Solution for Pakistan’s retail economy woes is to move pending grocery items to Third Schedule, say tax experts
Pakistan’s undocumented retail economy is usually discussed as a tax problem. For consumers, it is more immediate: unclear prices, arbitrary markups and no easy way to know whether they are being overcharged.
A recent article published in Dawn, titled “Addressing markup consumer prices”, makes this point clearly. It argues that Pakistan’s sales tax system continues to leak because wholesalers and retailers remain largely outside effective documentation.

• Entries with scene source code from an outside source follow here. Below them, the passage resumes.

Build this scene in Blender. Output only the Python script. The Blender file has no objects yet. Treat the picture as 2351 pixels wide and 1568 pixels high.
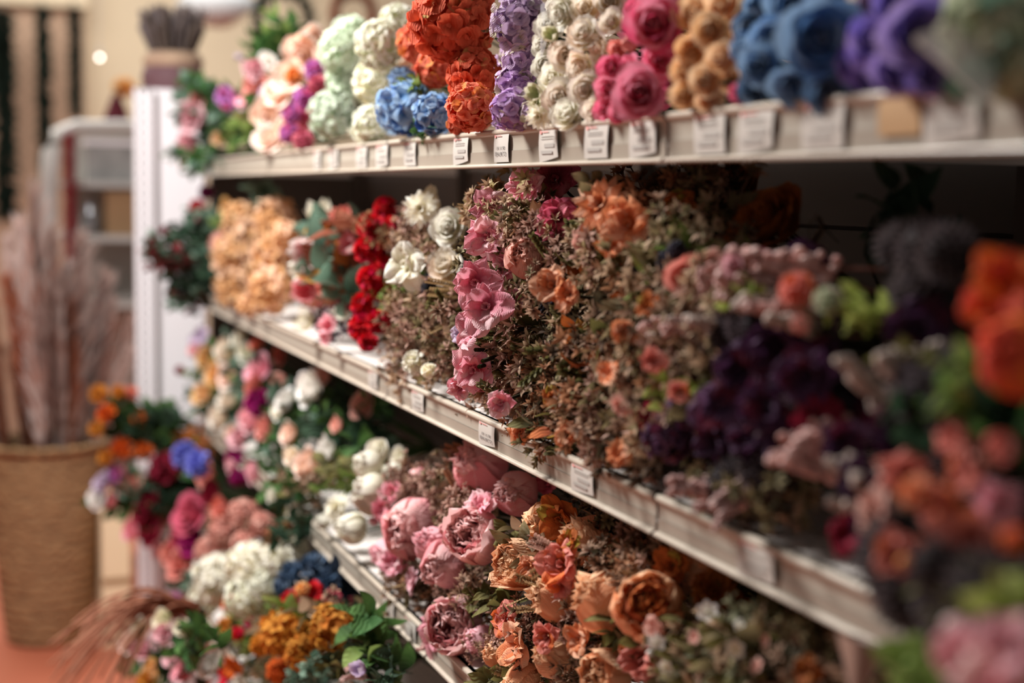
import bpy, math, random
import numpy as np
from mathutils import Vector, Matrix

# ------------------------------------------------------------------ camera, world, lights, exposure
W_PX, H_PX = 2351, 1568
FPX = 2351 * 50 / 36.0
ROLL = math.radians(1.0)
ALPHA = math.radians(21.173682)
THETA = math.radians(5.942102)
D = 0.66194                       # camera to the shelf-edge plane (x = 0)
H = 1.60                          # camera height
CAM = np.array([-D, 0.0, H])
Fw = np.array([math.sin(ALPHA) * math.cos(THETA), math.cos(ALPHA) * math.cos(THETA), -math.sin(THETA)])
Rt = np.array([math.cos(ALPHA), -math.sin(ALPHA), 0.0])
Up = np.cross(Rt, Fw)
cr, sr = math.cos(ROLL), math.sin(ROLL)
Rr = Rt * cr + Up * sr            # image right axis
Ur = -Rt * sr + Up * cr           # image up axis

scene = bpy.context.scene
COL = scene.collection
cam_d = bpy.data.cameras.new('camera')
cam_d.sensor_width = 36; cam_d.lens = 50; cam_d.clip_end = 60
cam_d.dof.use_dof = True
cam_d.dof.focus_distance = 1.86
cam_d.dof.aperture_fstop = 1.9
cam = bpy.data.objects.new('camera', cam_d); COL.objects.link(cam)
M = Matrix(((Rr[0], Ur[0], -Fw[0], CAM[0]), (Rr[1], Ur[1], -Fw[1], CAM[1]), (Rr[2], Ur[2], -Fw[2], CAM[2]), (0, 0, 0, 1)))
cam.matrix_world = M
scene.camera = cam

scene.view_settings.view_transform = 'Standard'
scene.view_settings.look = 'None'
scene.view_settings.exposure = 0.0
scene.view_settings.gamma = 1.0
scene.view_settings.use_curve_mapping = False

world = bpy.data.worlds.new('shop_air'); scene.world = world
world.use_nodes = True
bg = world.node_tree.nodes['Background']
bg.inputs[0].default_value = (1.0, 0.945, 0.91, 1); bg.inputs[1].default_value = 0.19

def area(name, loc, target, sx, sy, power, color):
    d = bpy.data.lights.new(name, 'AREA'); d.shape = 'RECTANGLE'; d.size = sx; d.size_y = sy
    d.energy = power; d.color = color
    o = bpy.data.objects.new(name, d); COL.objects.link(o)
    o.location = loc
    o.rotation_euler = (Vector(target) - Vector(loc)).to_track_quat('-Z', 'Y').to_euler()
    return o
area('ceiling_lamp', (-1.25, 2.90, 3.10), (0.1, 2.4, 1.2), .7, .6, 152, (1.0, 0.98, 0.965))
area('ceiling_light', (-0.2, 6.8, 3.7), (-0.2, 6.8, 0), 3.0, 2.0, 150, (1.0, 0.955, 0.91))

# ------------------------------------------------------------------ pixel to point helpers
def ray(px, py):
    a = (px - 1175.5) / FPX; b = (784 - py) / FPX
    return Fw + Rr * a + Ur * b
def at_x(px, py, X):
    d = ray(px, py); t = (X + D) / d[0]
    return CAM + d * t
def at_y(px, py, Y):
    d = ray(px, py); return CAM + d * (Y / d[1])
def depth(P):
    return float(np.dot(np.asarray(P) - CAM, Fw))

# ------------------------------------------------------------------ materials
def srgb(c):
    if isinstance(c, str):
        c = tuple(int(c[i:i + 2], 16) / 255 for i in (0, 2, 4))
    return tuple(x / 12.92 if x <= .04045 else ((x + .055) / 1.055) ** 2.4 for x in c) + (1.0,)

def nodes(m):
    m.use_nodes = True
    nt = m.node_tree; nt.nodes.clear()
    out = nt.nodes.new('ShaderNodeOutputMaterial')
    return nt, out

def plain(name, col, rough=.6, metal=0.0, noise=0.0, scale=30, bump=0.0, bscale=200, col2=None, spec=.4, trans=0.0):
    m = bpy.data.materials.new(name); nt, out = nodes(m); N = nt.nodes; Lk = nt.links
    p = N.new('ShaderNodeBsdfPrincipled'); Lk.new(p.outputs[0], out.inputs[0])
    p.inputs['Roughness'].default_value = rough; p.inputs['Metallic'].default_value = metal
    p.inputs['Specular IOR Level'].default_value = spec
    p.inputs['Base Color'].default_value = srgb(col)
    if noise > 0:
        tc = N.new('ShaderNodeTexCoord'); nz = N.new('ShaderNodeTexNoise'); nz.inputs['Scale'].default_value = scale
        nz.inputs['Detail'].default_value = 4
        Lk.new(tc.outputs['Object'], nz.inputs['Vector'])
        mx = N.new('ShaderNodeMix'); mx.data_type = 'RGBA'
        mr = N.new('ShaderNodeMapRange'); mr.inputs[1].default_value = .3; mr.inputs[2].default_value = .7
        mr.inputs[4].default_value = noise
        Lk.new(nz.outputs[0], mr.inputs[0]); Lk.new(mr.outputs[0], mx.inputs[0])
        mx.inputs[6].default_value = srgb(col)
        mx.inputs[7].default_value = srgb(col2) if col2 else tuple(x * .5 for x in srgb(col)[:3]) + (1,)
        Lk.new(mx.outputs[2], p.inputs['Base Color'])
    if bump > 0:
        tc = N.new('ShaderNodeTexCoord'); nz = N.new('ShaderNodeTexNoise'); nz.inputs['Scale'].default_value = bscale
        Lk.new(tc.outputs['Object'], nz.inputs['Vector'])
        b = N.new('ShaderNodeBump'); b.inputs['Strength'].default_value = bump; b.inputs['Distance'].default_value = .002
        Lk.new(nz.outputs[0], b.inputs['Height']); Lk.new(b.outputs[0], p.inputs['Normal'])
    return m

_pm = {}
def petal_mat(base, tip, alt=None, amt=.5, rough=.75, transl=.32):
    """dyed cloth: colour runs from the foot of the petal to its rim, some petals carry a third dye"""
    key = (base, tip, alt, amt)
    if key in _pm: return _pm[key]
    m = bpy.data.materials.new('dyed_cloth_' + tip); nt, out = nodes(m); N = nt.nodes; Lk = nt.links
    at = N.new('ShaderNodeAttribute'); at.attribute_name = 'pa'
    sp = N.new('ShaderNodeSeparateColor'); Lk.new(at.outputs['Color'], sp.inputs[0])
    mr = N.new('ShaderNodeMapRange'); mr.inputs[1].default_value = .1; mr.inputs[2].default_value = .85
    Lk.new(sp.outputs[0], mr.inputs[0])
    m1 = N.new('ShaderNodeMix'); m1.data_type = 'RGBA'
    m1.inputs[6].default_value = srgb(base); m1.inputs[7].default_value = srgb(tip)
    Lk.new(mr.outputs[0], m1.inputs[0])
    last = m1.outputs[2]
    tc = N.new('ShaderNodeTexCoord'); nz = N.new('ShaderNodeTexNoise'); nz.inputs['Scale'].default_value = 1.6
    nz.inputs['Detail'].default_value = 3
    Lk.new(tc.outputs['Object'], nz.inputs['Vector'])
    if alt:
        # third dye by petal (random channel) plus cloudy blotches
        ad = N.new('ShaderNodeMath'); ad.operation = 'MULTIPLY_ADD'; ad.inputs[1].default_value = .9; ad.inputs[2].default_value = -.45
        Lk.new(nz.outputs[0], ad.inputs[0])
        a2 = N.new('ShaderNodeMath'); a2.operation = 'ADD'; Lk.new(ad.outputs[0], a2.inputs[0]); Lk.new(sp.outputs[1], a2.inputs[1])
        r2 = N.new('ShaderNodeMapRange'); r2.inputs[1].default_value = 1 - amt - .12; r2.inputs[2].default_value = 1 - amt + .12
        Lk.new(a2.outputs[0], r2.inputs[0])
        m2 = N.new('ShaderNodeMix'); m2.data_type = 'RGBA'; Lk.new(r2.outputs[0], m2.inputs[0])
        Lk.new(last, m2.inputs[6]); m2.inputs[7].default_value = srgb(alt)
        last = m2.outputs[2]
    oi = N.new('ShaderNodeObjectInfo')
    hs = N.new('ShaderNodeHueSaturation')
    hv = N.new('ShaderNodeMapRange'); hv.inputs[3].default_value = .86; hv.inputs[4].default_value = 1.1
    Lk.new(oi.outputs['Random'], hv.inputs[0]); Lk.new(hv.outputs[0], hs.inputs['Value'])
    Lk.new(last, hs.inputs['Color'])
    p = N.new('ShaderNodeBsdfPrincipled'); p.inputs['Roughness'].default_value = rough
    p.inputs['Specular IOR Level'].default_value = .25
    Lk.new(hs.outputs[0], p.inputs['Base Color'])
    tr = N.new('ShaderNodeBsdfTranslucent'); Lk.new(hs.outputs[0], tr.inputs[0])
    ms = N.new('ShaderNodeMixShader'); ms.inputs[0].default_value = transl
    Lk.new(p.outputs[0], ms.inputs[1]); Lk.new(tr.outputs[0], ms.inputs[2]); Lk.new(ms.outputs[0], out.inputs[0])
    # fine creases that run along the petal
    wv = N.new('ShaderNodeTexWave'); wv.inputs['Scale'].default_value = 5; wv.inputs['Distortion'].default_value = 6
    wv.inputs['Detail'].default_value = 2
    Lk.new(tc.outputs['Object'], wv.inputs['Vector'])
    b = N.new('ShaderNodeBump'); b.inputs['Strength'].default_value = .25; b.inputs['Distance'].default_value = .02
    Lk.new(wv.outputs[0], b.inputs['Height']); Lk.new(b.outputs[0], p.inputs['Normal'])
    _pm[key] = m
    return m

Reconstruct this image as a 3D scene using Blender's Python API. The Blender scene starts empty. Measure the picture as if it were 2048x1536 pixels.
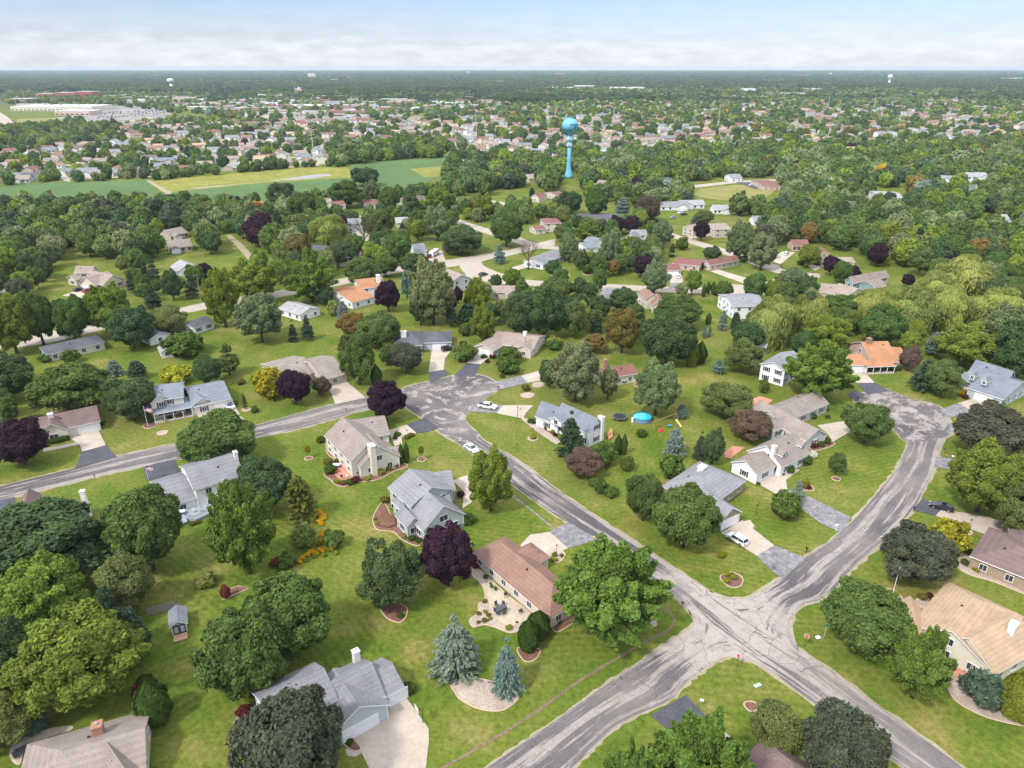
import bpy, bmesh, math, random
import numpy as np
from mathutils import Vector, Matrix
from mathutils.geometry import tessellate_polygon
S = bpy.context.scene
COL = S.collection
# ---------------------------------------------------------------- camera, sky, sun, exposure
CAMH = 90.0
FPX = 1422.0                      # focal length in pixels of a 2048 px wide frame
PITCH = math.atan(634 / FPX)
cd = bpy.data.cameras.new('camera'); cam = bpy.data.objects.new('camera', cd); COL.objects.link(cam)
cam.location = (0, 0, CAMH); cam.rotation_euler = (math.pi / 2 - PITCH, 0, 0)
cd.sensor_width = 36; cd.lens = FPX / 2048 * 36; cd.clip_start = 1; cd.clip_end = 60000
S.camera = cam
SUN_EL, SUN_AZ = math.radians(50), math.radians(225)      # azimuth clockwise from +Y; the sun stands behind and left of the camera
SUN_STRENGTH, SUN_ANGLE = 2.3, 7.0
SKY_STRENGTH = 0.13
EXPOSURE = 0.78
HAZE = 4.8e-5
w = bpy.data.worlds.new('World'); S.world = w; w.use_nodes = True
nt = w.node_tree; nt.nodes.clear()
def nd(t, typ, **k):
    n = t.nodes.new(typ)
    for a, b in k.items():
        if a.startswith('i_'):
            n.inputs[a[2:].replace('_', ' ')].default_value = b
        else: setattr(n, a, b)
    return n
sky = nd(nt, 'ShaderNodeTexSky', sky_type='NISHITA', sun_disc=False, sun_elevation=SUN_EL, sun_rotation=SUN_AZ, altitude=200, air_density=1.0, dust_density=0.6, ozone_density=1.6)
bg1 = nd(nt, 'ShaderNodeBackground'); bg1.inputs[1].default_value = SKY_STRENGTH
bg2 = nd(nt, 'ShaderNodeBackground'); bg2.inputs[0].default_value = (0.90, 0.905, 1.0, 1)
tc = nd(nt, 'ShaderNodeTexCoord'); sep = nd(nt, 'ShaderNodeSeparateXYZ'); nt.links.new(tc.outputs['Generated'], sep.inputs[0])
mp = nd(nt, 'ShaderNodeMapping'); mp.inputs['Scale'].default_value = (3.0, 3.0, 26.0); mp.inputs['Location'].default_value = (0.7, 0.2, 0.4)
nt.links.new(tc.outputs['Generated'], mp.inputs[0])
nz = nd(nt, 'ShaderNodeTexNoise'); nz.inputs['Scale'].default_value = 1.3; nz.inputs['Detail'].default_value = 9; nz.inputs['Roughness'].default_value = 0.62
nt.links.new(mp.outputs[0], nz.inputs[0])
def mth(t, op, a, b=None, c=None, clamp=False):
    n = t.nodes.new('ShaderNodeMath'); n.operation = op; n.use_clamp = clamp
    for i, x in enumerate((a, b, c)):
        if x is None: continue
        if isinstance(x, (int, float)): n.inputs[i].default_value = x
        else: t.links.new(x, n.inputs[i])
    return n.outputs[0]
def mr(t, x, a, b, c=0.0, d=1.0, smooth=False):
    n = t.nodes.new('ShaderNodeMapRange'); n.inputs[1].default_value = a; n.inputs[2].default_value = b
    n.inputs[3].default_value = c; n.inputs[4].default_value = d; t.links.new(x, n.inputs[0])
    if smooth: n.interpolation_type = 'SMOOTHSTEP'
    return n.outputs[0]
z = sep.outputs[2]
tn = nt.nodes.new('ShaderNodeMix'); tn.data_type = 'RGBA'; nt.links.new(mr(nt, z, 0.10, 0.50, 0, 1, True), tn.inputs[0]); tn.inputs[6].default_value = (.47, .535, .70, 1); tn.inputs[7].default_value = (1, 1, 1, 1)
tm = nt.nodes.new('ShaderNodeMix'); tm.data_type = 'RGBA'; tm.blend_type = 'MULTIPLY'; tm.inputs[0].default_value = 1; nt.links.new(sky.outputs[0], tm.inputs[6]); nt.links.new(tn.outputs[2], tm.inputs[7]); nt.links.new(tm.outputs[2], bg1.inputs[0])
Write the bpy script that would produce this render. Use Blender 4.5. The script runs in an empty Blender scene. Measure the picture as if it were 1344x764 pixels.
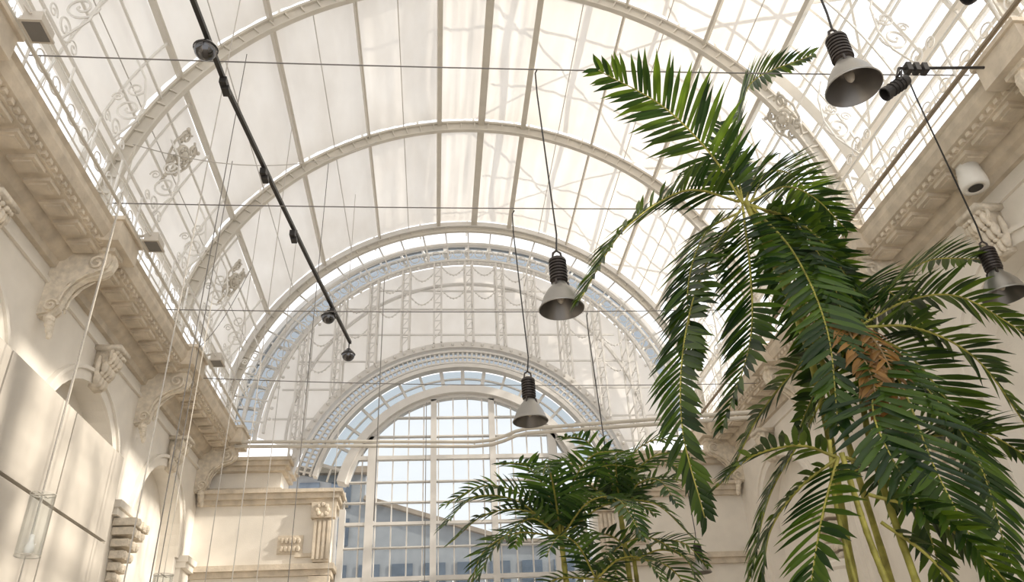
import bpy, math, random
from mathutils import Vector, Matrix
R=random.Random(7)
Z0=1.6            # all coordinates below are relative to eye height; the floor is z=-1.6
pi=math.pi; sin=math.sin; cos=math.cos; rad=math.radians
scene=bpy.context.scene

# ------------------------------------------------------------------ materials
def mat(name):
    m=bpy.data.materials.new(name); m.use_nodes=True
    nt=m.node_tree; nt.nodes.clear()
    out=nt.nodes.new('ShaderNodeOutputMaterial')
    return m,nt,out
def pbsdf(name,col,rough=.6,metal=0,var=.08,scale=3.0,bump=0.0,bscale=40,spec=.4):
    m,nt,out=mat(name)
    b=nt.nodes.new('ShaderNodeBsdfPrincipled')
    b.inputs['Roughness'].default_value=rough; b.inputs['Metallic'].default_value=metal
    b.inputs['Specular IOR Level'].default_value=spec
    tc=nt.nodes.new('ShaderNodeTexCoord'); n=nt.nodes.new('ShaderNodeTexNoise')
    n.inputs['Scale'].default_value=scale; n.inputs['Detail'].default_value=5
    nt.links.new(tc.outputs['Object'],n.inputs['Vector'])
    r=nt.nodes.new('ShaderNodeValToRGB')
    c0=[max(0,c*(1-var)) for c in col]; c1=[min(1,c*(1+var)) for c in col]
    r.color_ramp.elements[0].color=(*c0,1); r.color_ramp.elements[1].color=(*c1,1)
    r.color_ramp.elements[0].position=.3; r.color_ramp.elements[1].position=.7
    nt.links.new(n.outputs['Fac'],r.inputs['Fac']); nt.links.new(r.outputs['Color'],b.inputs['Base Color'])
    if bump>0:
        n2=nt.nodes.new('ShaderNodeTexNoise'); n2.inputs['Scale'].default_value=bscale; n2.inputs['Detail'].default_value=4
        nt.links.new(tc.outputs['Object'],n2.inputs['Vector'])
        bp=nt.nodes.new('ShaderNodeBump'); bp.inputs['Strength'].default_value=bump; bp.inputs['Distance'].default_value=.02
        nt.links.new(n2.outputs['Fac'],bp.inputs['Height']); nt.links.new(bp.outputs['Normal'],b.inputs['Normal'])
    nt.links.new(b.outputs['BSDF'],out.inputs['Surface'])
    return m
M_wall=pbsdf('cream_plaster',(.89,.84,.76),.75,var=.04,bump=.15)
M_stone=pbsdf('limestone_trim',(.70,.615,.50),.8,var=.16,scale=4,bump=.4,bscale=25)
M_orn=pbsdf('carved_plaster',(.80,.72,.60),.75,var=.18,scale=9,bump=.5,bscale=35)
M_panel=pbsdf('grey_beige_board',(.60,.555,.49),.5,var=.03)
M_steel=pbsdf('painted_cream_steel',(.64,.60,.53),.45,var=.05)
M_steel2=pbsdf('painted_white_steel',(.80,.78,.74),.45,var=.04)
M_lat=pbsdf('gable_lattice_paint',(.72,.70,.67),.45,var=.04)
M_dark=pbsdf('black_steel',(.03,.028,.027),.45,var=.2)
M_brown=pbsdf('bronze_housing',(.06,.05,.045),.4,metal=.4,var=.2)
M_alu=pbsdf('spun_aluminium',(.34,.33,.31),.38,metal=.75,var=.05)
M_inner=pbsdf('reflector_inside',(.20,.19,.18),.3,metal=.6,var=.1)
M_cable=pbsdf('galvanised_cable',(.20,.19,.18),.5,metal=.3)
M_cablel=pbsdf('bright_steel_cable',(.55,.52,.48),.45,metal=.3)
M_floor=pbsdf('stone_floor',(.58,.51,.43),.5,var=.12,scale=1.5)
M_trunk=pbsdf('palm_stem',(.38,.35,.075),.5,var=.40,scale=8,bump=.4,bscale=20)
M_bark=pbsdf('palm_bark',(.26,.19,.10),.8,var=.3,scale=10,bump=.7,bscale=30)
M_pole=pbsdf('bronze_tone_pole',(.30,.24,.17),.5,metal=.3)
M_soil=pbsdf('soil',(.06,.04,.03),.95,var=.3,bump=.6)
M_pot=pbsdf('terracotta_planter',(.42,.22,.13),.8,var=.1,bump=.2)
M_bldg=pbsdf('outdoor_facade',(.33,.34,.35),.8,var=.1)
M_roof=pbsdf('zinc_roof',(.34,.27,.20),.5,var=.15)
M_bwin=pbsdf('outdoor_window_glass',(.12,.15,.19),.2,var=.2)
M_chrome=pbsdf('mirror_dome',(.12,.12,.125),.12,metal=.9)
M_white=pbsdf('white_enamel',(.85,.83,.78),.35)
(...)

The article notes that additional taxes on unregistered retailers have not achieved their purpose. Instead of forcing registration, these costs are often absorbed by formal manufacturers trying to keep products on shelves. The retailer stays undocumented, the state loses visibility, and the consumer is left exposed to inconsistent pricing.
This is where the Third Schedule of the Sales Tax Act matters. It allows sales tax to be collected upfront at the manufacturer or importer level on the basis of the printed retail price. In practical terms, the price is printed on the pack, visible before purchase, and easier to monitor.
As reported in Dawn, expanding this mechanism to more everyday goods, including cooking oil, dairy products, flour, frozen foods and other packaged essentials, could improve both tax compliance and price transparency.
For households, the benefit is simple. A printed price reduces room for arbitrary markups and gives consumers a clear reference point at the shelf. This matters even more for essentials such as dairy, infant formula, cooking oil, flour, noodles and frozen foods, where frequent price changes directly affect monthly budgets.
Dawn article also notes that several categories, including bottled water, biscuits, coffee, ice cream, chocolates, juices, packaged tea, spices, soaps and shampoos, are already covered under the Third Schedule. If price printing works for these products, other high-consumption essentials should not remain outside the same discipline.
Expanding Third Schedule will not document the retail market overnight. But it can make prices clearer, reduce space for overcharging, and give consumers the protection they need at the point of purchase.
At a time when every grocery bill is under pressure, knowing the price before paying should be the minimum standard.